A new study from the Financial Resilience Institute, and funded by Co-operators, says there is a clear correlation between having adequate insurance coverage and improved household financial resilience. The study also reveals a jump in the number of Canadians unable to access help in understanding the financial implications of extreme weather. 

The report, Insurance Protection as a Pathway to Improved Financial Resilience and Financial Well-Being, also finds that one in five report being impacted by extreme weather events. These households are more financially vulnerable than those that have not experienced such an event, they add.

Data-driven evidence 

The model, says the Financial Resilience Institute, a non-profit organization, “provides the first data-driven evidence demonstrating the clear link between adequate insurance protection and improved levels of financial resilience and financial well-being,” says Eloise Duncan, the report’s author, CEO and founder of the institute.

The report adds that households who reported having sufficient insurance protection scored an average of 15 index points higher using the institute’s model. Resilience in the study is measured across nine behavioural sentiment and resilience indicators by the institute three times each year.

“Targeted data highlights that households reporting sufficient insurance protection are less likely to experience financial stress. With many households negatively impacted by unplanned life events, the concept of financial resilience and the criticality of adequate insurance protection has never been more important,” they write.

The correlation, they say, is clear and strong and persists across every single household income demographic.

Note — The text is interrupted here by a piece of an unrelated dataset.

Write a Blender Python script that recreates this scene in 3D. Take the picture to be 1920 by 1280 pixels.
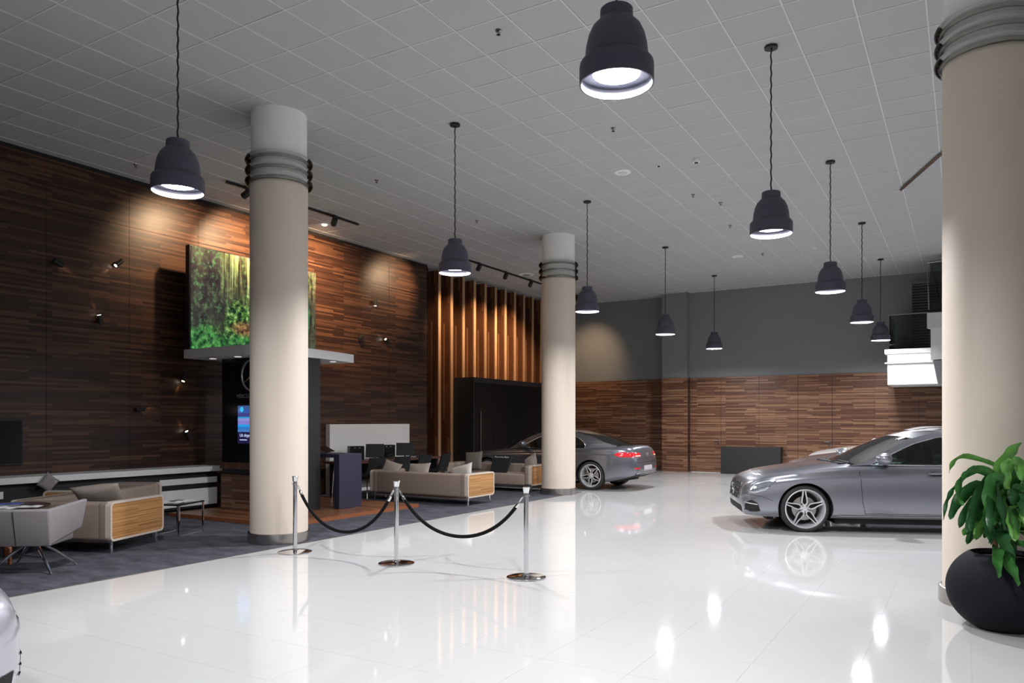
import bpy, bmesh, math, random
import numpy as np
from mathutils import Vector, Matrix
from mathutils.bvhtree import BVHTree
from mathutils.geometry import tessellate_polygon

for o in list(bpy.data.objects): bpy.data.objects.remove(o)
SC = bpy.context.scene
COL = SC.collection
PI = math.pi
PSI = math.atan(848/1420.)
SN, CS = math.sin(PSI), math.cos(PSI)
EYE = 1.58
CEIL = 5.63
random.seed(7)

# ---------------------------------------------------------------- camera, world, exposure
cam = bpy.data.cameras.new('camera'); camo = bpy.data.objects.new('camera', cam); COL.objects.link(camo)
camo.location = (0, 0, EYE); camo.rotation_euler = (PI/2, 0, PSI)
cam.sensor_width = 36; cam.lens = 36*1420/1920.; cam.shift_y = 150/1920.; cam.clip_end = 200
SC.camera = camo
W = bpy.data.worlds.new('world'); SC.world = W; W.use_nodes = True
W.node_tree.nodes['Background'].inputs[0].default_value = (.02, .023, .03, 1)
W.node_tree.nodes['Background'].inputs[1].default_value = .3
SC.view_settings.view_transform = 'Standard'; SC.view_settings.look = 'None'
SC.view_settings.exposure = 0.0; SC.view_settings.gamma = 1.0; SC.view_settings.use_curve_mapping = False
PEND_W, TRACK_W, SCONCE_W = 118., 480., .9
COOL, WARM = (.95, .96, 1.0), (1.0, .68, .40)

def lamp(name, kind, loc, aim, power, color, parent=None, **kw):
    l = bpy.data.lights.new(name, kind); l.energy = power; l.color = color
    for k, v in kw.items(): setattr(l, k, v)
    o = bpy.data.objects.new(name, l); COL.objects.link(o); o.location = loc
    if parent: o.parent = parent
    o.rotation_euler = Vector(aim).to_track_quat('-Z', 'Y').to_euler()
    return o

# ---------------------------------------------------------------- materials
def new_mat(name):
    m = bpy.data.materials.new(name); m.use_nodes = True
    return m, m.node_tree, m.node_tree.nodes['Principled BSDF']
def mat(name, col, rough=.5, metal=0., coat=0., spec=None, emis=None, es=0., trans=0., ior=None, noise=0., nscale=30., bump=0.):
    m, nt, b = new_mat(name)
    b.inputs['Base Color'].default_value = (*col, 1); b.inputs['Roughness'].default_value = rough
    b.inputs['Metallic'].default_value = metal; b.inputs['Coat Weight'].default_value = coat
    b.inputs['Coat Roughness'].default_value = .04
    if spec is not None: b.inputs['Specular IOR Level'].default_value = spec
    if emis: b.inputs['Emission Color'].default_value = (*emis, 1); b.inputs['Emission Strength'].default_value = es
    if trans: b.inputs['Transmission Weight'].default_value = trans
    if ior: b.inputs['IOR'].default_value = ior
    if noise or bump:
        tc = nt.nodes.new('ShaderNodeTexCoord'); n = nt.nodes.new('ShaderNodeTexNoise')
        n.inputs['Scale'].default_value = nscale; n.inputs['Detail'].default_value = 6
        nt.links.new(tc.outputs['Object'], n.inputs['Vector'])
        if noise:
            mx = nt.nodes.new('ShaderNodeMix'); mx.data_type = 'RGBA'
            mx.inputs[6].default_value = tuple(c*(1-noise) for c in col)+(1,)
            mx.inputs[7].default_value = tuple(min(1, c*(1+noise)) for c in col)+(1,)
            nt.links.new(n.outputs['Fac'], mx.inputs[0]); nt.links.new(mx.outputs[2], b.inputs['Base Color'])
        if bump:
            bp = nt.nodes.new('ShaderNodeBump'); bp.inputs['Strength'].default_value = bump; bp.inputs['Distance'].default_value = .002
            nt.links.new(n.outputs['Fac'], bp.inputs['Height']); nt.links.new(bp.outputs[0], b.inputs['Normal'])
    return m

def wood_mat(name, u, v, cols, stave=(.9, .035), rough=.42, spec=.4, local=False):
    """long thin staves laid side by side; u = along the stave, v = across it (axis letters)"""
    m, nt, b = new_mat(name); N, L = nt.nodes.new, nt.links.new
    if local: src = N('ShaderNodeTexCoord').outputs['Object']
    else: src = N('ShaderNodeNewGeometry').outputs['Position']
    sp = N('ShaderNodeSeparateXYZ'); L(src, sp.inputs[0])
    ax = dict(x=0, y=1, z=2)
    cb = N('ShaderNodeCombineXYZ'); L(sp.outputs[ax[u]], cb.inputs[0]); L(sp.outputs[ax[v]], cb.inputs[1])
    br = N('ShaderNodeTexBrick'); L(cb.outputs[0], br.inputs['Vector'])
    br.inputs['Color1'].default_value = (0, 0, 0, 1); br.inputs['Color2'].default_value = (1, 1, 1, 1)
    br.inputs['Mortar'].default_value = (.5, .5, .5, 1); br.inputs['Scale'].default_value = 1
    br.inputs['Mortar Size'].default_value = .0012; br.inputs['Brick Width'].default_value = stave[0]; br.inputs['Row Height'].default_value = stave[1]
    br.offset = .37; br.offset_frequency = 3; br.squash = .7; br.squash_frequency = 5
    mp = N('ShaderNodeMapping'); mp.inputs['Scale'].default_value = (1.2, 26, 1); L(cb.outputs[0], mp.inputs['Vector'])
    no = N('ShaderNodeTexNoise'); no.inputs['Scale'].default_value = 1.6; no.inputs['Detail'].default_value = 7; no.inputs['Roughness'].default_value = .65
    L(mp.outputs[0], no.inputs['Vector'])
    mx = N('ShaderNodeMix'); mx.data_type = 'RGBA'; mx.inputs[0].default_value = .5
    L(br.outputs['Color'], mx.inputs[6]); L(no.outputs['Fac'], mx.inputs[7])
    rp = N('ShaderNodeValToRGB'); L(mx.outputs[2], rp.inputs[0])
    e = rp.color_ramp.elements; e[0].position = .18; e[0].color = (*cols[0], 1); e[1].position = .85; e[1].color = (*cols[2], 1)
    k = rp.color_ramp.elements.new(.5); k.color = (*cols[1], 1)
    L(rp.outputs[0], b.inputs['Base Color']); b.inputs['Roughness'].default_value = rough; b.inputs['Specular IOR Level'].default_value = spec
    bp = N('ShaderNodeBump'); bp.inputs['Strength'].default_value = .35; bp.inputs['Distance'].default_value = .003
    L(mx.outputs[2], bp.inputs['Height']); L(bp.outputs[0], b.inputs['Normal'])
    return m

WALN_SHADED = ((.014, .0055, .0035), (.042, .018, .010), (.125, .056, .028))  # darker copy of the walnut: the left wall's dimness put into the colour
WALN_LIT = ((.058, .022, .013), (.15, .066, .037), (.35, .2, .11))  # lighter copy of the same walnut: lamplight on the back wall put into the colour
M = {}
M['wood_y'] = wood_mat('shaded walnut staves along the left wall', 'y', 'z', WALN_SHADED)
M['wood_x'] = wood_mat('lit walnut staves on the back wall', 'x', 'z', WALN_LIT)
M['wood_slat'] = wood_mat('walnut slat veneer', 'z', 'x', ((.05, .018, .009), (.13, .05, .022), (.26, .12, .055)), (2.6, .05), .38)
M['slat_edge'] = mat('lit slat front edge', (.42, .25, .14), .4, noise=.2, nscale=12)  # lighter than the slat sides: track light painted into the colour
M['wood_floor'] = wood_mat('platform boards', 'x', 'y', ((.10, .035, .015), (.2, .08, .035), (.3, .14, .06)), (1.2, .09), .35)
M['oak'] = wood_mat('honey oak veneer', 'y', 'z', ((.28, .12, .035), (.46, .23, .08), (.6, .34, .14)), (2.0, .014), .45, local=True)
M['board'] = mat('white board laminate', (.85, .84, .83), .5)
M['desk_wood'] = wood_mat('dark desk wood', 'y', 'x', ((.05, .02, .012), (.1, .04, .025), (.16, .07, .04)), (1.5, .08), .4)
M['leg_wood'] = mat('reddish leg wood', (.3, .1, .04), .4, noise=.3, nscale=20)
M['tile'] = mat('polished pale porcelain', (.60, .60, .59), .05, spec=.5, noise=.025, nscale=3)
M['grout'] = mat('grout', (.5, .5, .49), .7)
M['bar'] = mat('ceiling grid bars', (.6, .6, .6), .5)
M['ctile'] = mat('grey ceiling tile', (.42, .42, .42), .85, noise=.05, nscale=40, bump=.2)
M['grey_wall'] = mat('grey painted wall', (.21, .215, .22), .8, noise=.03, nscale=3)
M['white_wall'] = mat('white painted wall', (.6, .6, .6), .8, noise=.02, nscale=3)
M['dark_wall'] = mat('black recess', (.012, .01, .01), .7)
M['black_gloss'] = mat('gloss black panel', (.007, .007, .008), .22, spec=.25)
M['black'] = mat('matt black', (.012, .012, .013), .55)
M['black_soft'] = mat('black fabric', (.01, .01, .011), .85, noise=.3, nscale=60, bump=.3)
M['col'] = mat('beige column paint', (.70, .60, .505), .6, noise=.02, nscale=4)
M['white'] = mat('white lacquer', (.75, .75, .75), .35, noise=.01, nscale=5)
M['white_matt'] = mat('white plaster', (.88, .88, .87), .7, noise=.02, nscale=5)
M['steel'] = mat('brushed steel', (.45, .42, .40), .22, 1., noise=.06, nscale=8)
M['chrome'] = mat('chrome', (.78, .78, .8), .06, 1.)
M['silver'] = mat('machined alloy', (.72, .72, .74), .25, .45)
M['glass'] = mat('clear acrylic', (.93, .95, .93), .02, trans=1., ior=1.45)
M['lampmetal'] = mat('dark blue-grey lamp enamel', (.09, .09, .125), .5, .3, noise=.1, nscale=20)
M['lampin'] = mat('lit lamp lip', (.5, .5, .56), .4)  # paler than the inside: the lit edge put into the colour
M['lampdark'] = mat('dark lamp reflector', (.045, .045, .065), .4)  # dark blue-grey, darkened further: dimness inside the shade put into the colour
M['led'] = mat('pendant led', (1, 1, 1), .5, emis=(.95, .96, 1.), es=30)
M['led_small'] = mat('small led', (1, 1, 1), .5, emis=(1., .9, .75), es=14)
M['downlight'] = mat('dim downlight lens', (.7, .7, .7), .3, emis=(1., .95, .9), es=.5)
M['taupe'] = mat('taupe leather', (.30, .235, .19), .5, noise=.04, nscale=6, bump=.1)
M['cream'] = mat('cream piping', (.62, .53, .45), .5)
M['pillow'] = mat('taupe cushion cloth', (.33, .285, .25), .85, noise=.08, nscale=30, bump=.3)
M['pillow_d'] = mat('dark taupe cushion cloth', (.17, .15, .13), .85, noise=.08, nscale=30, bump=.3)
M['pillow_l'] = mat('light cushion cloth', (.5, .46, .42), .85, noise=.06, nscale=30, bump=.3)
M['greyfab'] = mat('grey felt', (.24, .22, .225), .9, noise=.12, nscale=50, bump=.3)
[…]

An opportunity for the industry 

They also report that just 53 per cent of households say they have sufficient insurance coverage, down slightly from the numbers reported in 2023. Nearly half, 47 per cent, said they do not have sufficient coverage – an opportunity for the industry to help more Canadians, the institute adds, as 7.1 per cent of Canadian households report being unable to access insurance altogether while 9.2 per cent couldn’t get the information or advice needed to understand the gaps in their insurance. This is a notable increase over the 5.2 per cent who reported the same in February 2024.

Among those surveyed, 7.6 per cent, up from three per cent in February 2023, said they were unable to access help in understanding the financial implications of extreme weather events.

The number of households saying they are receiving the right financial advice also declined, with just 60 per cent saying they are confident they are receiving the right financial advice, a drop from 76 per cent in February 2023.